The second time I let my hair grow was in college, after all but shaving it off completely. Two years after graduation, it was long and free, and I loved it. It was a wild mane, too heavy to curl tightly, but when freshly washed it would kink up beautifully. When it got wet, it would hang in long locks, and if I didn't separate them with my fingers they would stay that way. Every morning I'd have to pull apart the dreadlocks that threatened. It was so thick I couldn't pull it back into just one barrette, and so heavy that, when wet, it took effort to lift my head. My hair was so big and so full that it didn't just hang down my back, but radiated out from my head so that I couldn't see over my shoulder when moving into the passing lane.
For the record, here's what I do these days:
1) Shampoo (I don't actually use shampoo, but I use other cleansers for curly hair)
2) Apply about a handful (yes, really) of a very thick shea butter conditioner
3) DO NOT rinse
4) Apply something else, I don't know exactly what it is, but it helps hold the curl
5) DO NOT rinse
6) Apply a finishing glaze
7) DO NOT rinse
8) Wrap my hair (upside down, so the curls are accordioned) for 20 minutes
9) Go.
It takes far less time than I used to spend in high school, and there's never any crying.
Note, too, the absence of a comb or brush.
*this very issue of White moms not knowing how to style their biracial daughters' hair comes up pretty frequently in multiracial writings.

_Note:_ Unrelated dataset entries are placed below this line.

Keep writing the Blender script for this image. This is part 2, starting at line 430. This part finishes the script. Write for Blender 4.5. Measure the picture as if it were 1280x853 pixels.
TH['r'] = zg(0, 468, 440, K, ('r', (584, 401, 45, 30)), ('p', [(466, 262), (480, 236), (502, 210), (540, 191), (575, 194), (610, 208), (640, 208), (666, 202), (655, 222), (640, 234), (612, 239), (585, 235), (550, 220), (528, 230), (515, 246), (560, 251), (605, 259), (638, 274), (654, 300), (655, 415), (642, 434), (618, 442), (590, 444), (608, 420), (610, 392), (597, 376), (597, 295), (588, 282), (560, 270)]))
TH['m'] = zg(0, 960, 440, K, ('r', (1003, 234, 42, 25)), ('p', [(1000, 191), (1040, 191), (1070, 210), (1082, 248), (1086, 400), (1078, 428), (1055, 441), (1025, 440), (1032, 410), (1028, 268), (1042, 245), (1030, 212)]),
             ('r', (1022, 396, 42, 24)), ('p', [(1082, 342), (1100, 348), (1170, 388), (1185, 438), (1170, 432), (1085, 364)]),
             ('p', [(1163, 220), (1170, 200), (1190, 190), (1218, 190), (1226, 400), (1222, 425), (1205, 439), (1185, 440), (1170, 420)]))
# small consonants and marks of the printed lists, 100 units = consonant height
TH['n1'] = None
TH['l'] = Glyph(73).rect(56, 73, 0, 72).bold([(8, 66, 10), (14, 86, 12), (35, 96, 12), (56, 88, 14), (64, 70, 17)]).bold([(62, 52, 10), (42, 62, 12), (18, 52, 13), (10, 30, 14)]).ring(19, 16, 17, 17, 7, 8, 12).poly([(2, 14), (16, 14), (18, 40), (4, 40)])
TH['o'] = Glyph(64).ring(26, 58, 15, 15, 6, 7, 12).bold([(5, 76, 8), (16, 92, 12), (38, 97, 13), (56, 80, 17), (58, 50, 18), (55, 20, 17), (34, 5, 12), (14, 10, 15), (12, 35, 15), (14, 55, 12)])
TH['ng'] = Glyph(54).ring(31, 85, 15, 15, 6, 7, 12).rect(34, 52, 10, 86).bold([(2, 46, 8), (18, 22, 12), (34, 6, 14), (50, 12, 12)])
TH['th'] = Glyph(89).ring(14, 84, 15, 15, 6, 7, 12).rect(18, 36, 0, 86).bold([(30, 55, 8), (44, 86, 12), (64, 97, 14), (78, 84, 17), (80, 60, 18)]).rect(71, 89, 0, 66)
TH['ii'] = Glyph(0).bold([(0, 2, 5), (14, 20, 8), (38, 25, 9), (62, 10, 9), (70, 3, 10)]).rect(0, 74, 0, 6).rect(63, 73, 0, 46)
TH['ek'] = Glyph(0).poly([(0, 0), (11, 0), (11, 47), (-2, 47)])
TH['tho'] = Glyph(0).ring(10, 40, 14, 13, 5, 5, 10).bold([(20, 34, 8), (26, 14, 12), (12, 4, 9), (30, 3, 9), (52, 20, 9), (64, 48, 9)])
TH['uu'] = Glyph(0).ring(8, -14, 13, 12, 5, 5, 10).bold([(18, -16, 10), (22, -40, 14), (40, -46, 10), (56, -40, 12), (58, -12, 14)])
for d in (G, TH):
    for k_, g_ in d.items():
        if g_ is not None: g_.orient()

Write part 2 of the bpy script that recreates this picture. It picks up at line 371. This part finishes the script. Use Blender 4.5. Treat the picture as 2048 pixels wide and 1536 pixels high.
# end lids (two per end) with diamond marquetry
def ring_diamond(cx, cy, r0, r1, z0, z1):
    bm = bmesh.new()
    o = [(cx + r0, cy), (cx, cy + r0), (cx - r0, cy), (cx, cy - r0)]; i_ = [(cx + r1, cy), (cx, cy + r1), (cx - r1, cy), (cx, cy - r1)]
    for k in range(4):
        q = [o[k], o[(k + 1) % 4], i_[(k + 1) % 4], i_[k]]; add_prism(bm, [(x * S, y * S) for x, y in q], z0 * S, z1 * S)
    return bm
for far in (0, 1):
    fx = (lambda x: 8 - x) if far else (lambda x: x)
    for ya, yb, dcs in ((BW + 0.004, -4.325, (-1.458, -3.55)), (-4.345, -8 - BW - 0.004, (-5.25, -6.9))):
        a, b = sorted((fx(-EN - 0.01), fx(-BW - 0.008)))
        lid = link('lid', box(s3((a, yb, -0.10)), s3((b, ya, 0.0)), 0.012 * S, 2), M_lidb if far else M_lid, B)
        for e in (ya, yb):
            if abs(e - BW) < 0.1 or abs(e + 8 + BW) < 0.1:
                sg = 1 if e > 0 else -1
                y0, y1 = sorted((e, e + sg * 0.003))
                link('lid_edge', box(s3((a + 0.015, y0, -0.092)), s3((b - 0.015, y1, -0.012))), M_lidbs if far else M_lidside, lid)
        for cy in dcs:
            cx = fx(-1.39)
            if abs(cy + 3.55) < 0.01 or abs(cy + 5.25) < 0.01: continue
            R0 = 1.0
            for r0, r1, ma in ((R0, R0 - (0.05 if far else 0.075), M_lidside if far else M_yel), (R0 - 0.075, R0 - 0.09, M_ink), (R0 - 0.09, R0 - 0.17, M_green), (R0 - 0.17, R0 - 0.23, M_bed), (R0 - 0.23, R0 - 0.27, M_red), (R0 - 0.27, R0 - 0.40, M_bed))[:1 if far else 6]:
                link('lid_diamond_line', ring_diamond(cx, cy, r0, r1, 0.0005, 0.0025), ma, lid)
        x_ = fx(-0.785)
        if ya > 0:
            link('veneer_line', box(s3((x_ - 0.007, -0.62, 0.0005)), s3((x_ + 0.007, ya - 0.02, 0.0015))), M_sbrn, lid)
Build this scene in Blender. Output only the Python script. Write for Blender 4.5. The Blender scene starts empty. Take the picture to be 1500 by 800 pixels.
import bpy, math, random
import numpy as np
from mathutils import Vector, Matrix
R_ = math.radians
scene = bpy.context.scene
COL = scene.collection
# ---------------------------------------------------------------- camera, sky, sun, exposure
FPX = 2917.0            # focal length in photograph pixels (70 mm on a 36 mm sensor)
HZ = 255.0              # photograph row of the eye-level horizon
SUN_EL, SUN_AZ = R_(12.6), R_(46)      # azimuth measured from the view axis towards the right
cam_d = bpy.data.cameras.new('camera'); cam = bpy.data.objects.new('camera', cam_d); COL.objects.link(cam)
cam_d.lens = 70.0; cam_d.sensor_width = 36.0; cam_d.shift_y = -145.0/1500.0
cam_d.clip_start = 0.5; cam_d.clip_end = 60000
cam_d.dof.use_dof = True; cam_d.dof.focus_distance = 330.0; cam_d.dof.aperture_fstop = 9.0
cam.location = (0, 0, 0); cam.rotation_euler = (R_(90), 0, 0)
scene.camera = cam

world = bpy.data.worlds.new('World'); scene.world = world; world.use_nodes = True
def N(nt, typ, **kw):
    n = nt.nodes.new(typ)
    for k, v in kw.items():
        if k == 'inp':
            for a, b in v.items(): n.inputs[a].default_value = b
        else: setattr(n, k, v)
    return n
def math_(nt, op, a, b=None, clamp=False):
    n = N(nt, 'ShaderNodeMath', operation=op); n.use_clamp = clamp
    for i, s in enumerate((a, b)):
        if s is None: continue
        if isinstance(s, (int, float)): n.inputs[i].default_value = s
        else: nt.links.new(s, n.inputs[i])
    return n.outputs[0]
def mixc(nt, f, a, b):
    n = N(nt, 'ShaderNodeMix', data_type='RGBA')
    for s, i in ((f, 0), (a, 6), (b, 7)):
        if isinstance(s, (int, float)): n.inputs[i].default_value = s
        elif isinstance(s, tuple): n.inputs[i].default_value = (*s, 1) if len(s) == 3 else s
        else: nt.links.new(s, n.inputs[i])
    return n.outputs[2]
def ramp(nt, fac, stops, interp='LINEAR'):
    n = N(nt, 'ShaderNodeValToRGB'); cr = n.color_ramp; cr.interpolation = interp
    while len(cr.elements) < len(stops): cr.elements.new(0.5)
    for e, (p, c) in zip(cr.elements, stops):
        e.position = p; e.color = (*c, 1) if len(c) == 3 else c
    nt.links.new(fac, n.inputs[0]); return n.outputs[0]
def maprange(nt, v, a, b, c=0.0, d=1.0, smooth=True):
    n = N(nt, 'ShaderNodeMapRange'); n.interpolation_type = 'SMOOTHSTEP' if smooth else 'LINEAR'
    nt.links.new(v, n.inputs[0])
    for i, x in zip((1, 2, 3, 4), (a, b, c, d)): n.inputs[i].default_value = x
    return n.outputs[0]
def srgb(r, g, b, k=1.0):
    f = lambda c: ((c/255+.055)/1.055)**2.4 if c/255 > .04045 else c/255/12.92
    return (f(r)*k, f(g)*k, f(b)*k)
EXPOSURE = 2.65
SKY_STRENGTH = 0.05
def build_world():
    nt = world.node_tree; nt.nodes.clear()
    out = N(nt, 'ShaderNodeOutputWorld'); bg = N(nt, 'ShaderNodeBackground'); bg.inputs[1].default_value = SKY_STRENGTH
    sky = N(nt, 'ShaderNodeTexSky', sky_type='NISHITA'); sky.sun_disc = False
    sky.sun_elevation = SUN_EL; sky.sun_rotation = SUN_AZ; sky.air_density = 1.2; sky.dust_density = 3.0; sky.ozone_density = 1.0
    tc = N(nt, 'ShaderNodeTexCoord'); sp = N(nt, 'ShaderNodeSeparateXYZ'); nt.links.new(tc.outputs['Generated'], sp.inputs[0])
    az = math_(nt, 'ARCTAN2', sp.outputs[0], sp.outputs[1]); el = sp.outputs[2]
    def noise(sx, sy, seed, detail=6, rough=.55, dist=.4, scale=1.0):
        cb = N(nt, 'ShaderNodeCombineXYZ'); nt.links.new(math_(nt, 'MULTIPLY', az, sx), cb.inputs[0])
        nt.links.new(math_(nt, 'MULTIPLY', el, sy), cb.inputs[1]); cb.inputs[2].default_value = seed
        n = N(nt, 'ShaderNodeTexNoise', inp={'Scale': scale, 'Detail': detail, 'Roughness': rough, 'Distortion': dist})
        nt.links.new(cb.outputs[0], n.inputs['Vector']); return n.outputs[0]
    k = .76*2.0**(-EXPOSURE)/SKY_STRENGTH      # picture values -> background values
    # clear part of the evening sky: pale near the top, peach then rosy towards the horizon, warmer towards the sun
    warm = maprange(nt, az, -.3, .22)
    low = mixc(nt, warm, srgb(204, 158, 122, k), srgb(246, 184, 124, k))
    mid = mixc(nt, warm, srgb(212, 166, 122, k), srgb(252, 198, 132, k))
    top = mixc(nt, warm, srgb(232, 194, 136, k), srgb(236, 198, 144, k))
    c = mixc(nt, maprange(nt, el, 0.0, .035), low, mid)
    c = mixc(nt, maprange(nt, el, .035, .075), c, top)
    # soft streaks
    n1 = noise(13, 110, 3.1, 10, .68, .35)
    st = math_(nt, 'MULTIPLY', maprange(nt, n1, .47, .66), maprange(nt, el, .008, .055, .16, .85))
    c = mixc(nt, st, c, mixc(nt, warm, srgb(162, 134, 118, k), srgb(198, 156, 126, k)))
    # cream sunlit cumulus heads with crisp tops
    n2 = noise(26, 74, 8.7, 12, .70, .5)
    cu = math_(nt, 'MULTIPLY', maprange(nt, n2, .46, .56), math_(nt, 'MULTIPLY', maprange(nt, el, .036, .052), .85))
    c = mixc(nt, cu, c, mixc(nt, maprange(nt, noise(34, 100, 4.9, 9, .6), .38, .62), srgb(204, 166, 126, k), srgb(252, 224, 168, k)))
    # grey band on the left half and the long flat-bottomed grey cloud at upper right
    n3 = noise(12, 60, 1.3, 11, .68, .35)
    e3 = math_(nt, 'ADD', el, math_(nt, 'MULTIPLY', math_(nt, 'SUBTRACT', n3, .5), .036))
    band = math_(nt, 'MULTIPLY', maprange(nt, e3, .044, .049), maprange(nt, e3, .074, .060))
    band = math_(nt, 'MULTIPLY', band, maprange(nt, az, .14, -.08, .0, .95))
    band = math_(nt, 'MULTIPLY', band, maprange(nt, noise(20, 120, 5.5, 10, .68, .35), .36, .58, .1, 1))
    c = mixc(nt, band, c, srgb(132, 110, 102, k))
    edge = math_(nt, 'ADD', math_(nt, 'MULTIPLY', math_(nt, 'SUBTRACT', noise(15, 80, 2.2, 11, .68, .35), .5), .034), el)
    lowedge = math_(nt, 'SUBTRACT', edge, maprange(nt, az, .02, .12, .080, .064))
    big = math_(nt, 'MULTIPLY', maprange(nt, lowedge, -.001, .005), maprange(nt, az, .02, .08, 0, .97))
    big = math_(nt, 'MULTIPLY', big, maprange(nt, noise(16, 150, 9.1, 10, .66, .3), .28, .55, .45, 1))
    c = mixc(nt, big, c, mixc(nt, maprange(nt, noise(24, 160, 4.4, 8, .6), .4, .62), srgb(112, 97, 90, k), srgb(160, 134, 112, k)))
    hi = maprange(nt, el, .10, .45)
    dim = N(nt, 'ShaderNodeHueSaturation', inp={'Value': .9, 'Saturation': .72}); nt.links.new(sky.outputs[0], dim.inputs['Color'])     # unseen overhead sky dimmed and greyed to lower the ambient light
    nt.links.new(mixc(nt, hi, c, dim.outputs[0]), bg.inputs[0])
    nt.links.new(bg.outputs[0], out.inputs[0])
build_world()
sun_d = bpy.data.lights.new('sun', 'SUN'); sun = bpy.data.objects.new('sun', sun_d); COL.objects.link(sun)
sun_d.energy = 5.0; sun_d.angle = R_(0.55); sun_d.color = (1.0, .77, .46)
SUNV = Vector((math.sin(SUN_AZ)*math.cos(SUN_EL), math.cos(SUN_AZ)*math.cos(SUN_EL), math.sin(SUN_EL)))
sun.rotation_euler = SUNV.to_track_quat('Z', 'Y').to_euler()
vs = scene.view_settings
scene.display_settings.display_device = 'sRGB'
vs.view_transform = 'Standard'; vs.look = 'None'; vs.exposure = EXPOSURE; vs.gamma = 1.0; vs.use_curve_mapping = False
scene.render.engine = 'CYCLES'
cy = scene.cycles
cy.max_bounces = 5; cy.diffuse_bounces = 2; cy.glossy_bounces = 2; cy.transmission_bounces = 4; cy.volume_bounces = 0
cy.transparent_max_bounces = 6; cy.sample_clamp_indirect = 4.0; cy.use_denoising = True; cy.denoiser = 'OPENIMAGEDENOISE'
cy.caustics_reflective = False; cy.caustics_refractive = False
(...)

**though I do want to say in passing, and maybe I'll post about this later, that when we are in the midst of Love Your Body and such day/week/month, I think it's a good idea to think, not just in terms of loving your curves and not purging your dinner, but also in terms of race. We tend to interpret these events as only about eating disorders, but we should also be thinking about how whiteness is central to what is portrayed to us as "beauty" and about things like skin bleaching and the ways that women of color see their bodies and are made to feel about their bodies (a great video on this is here).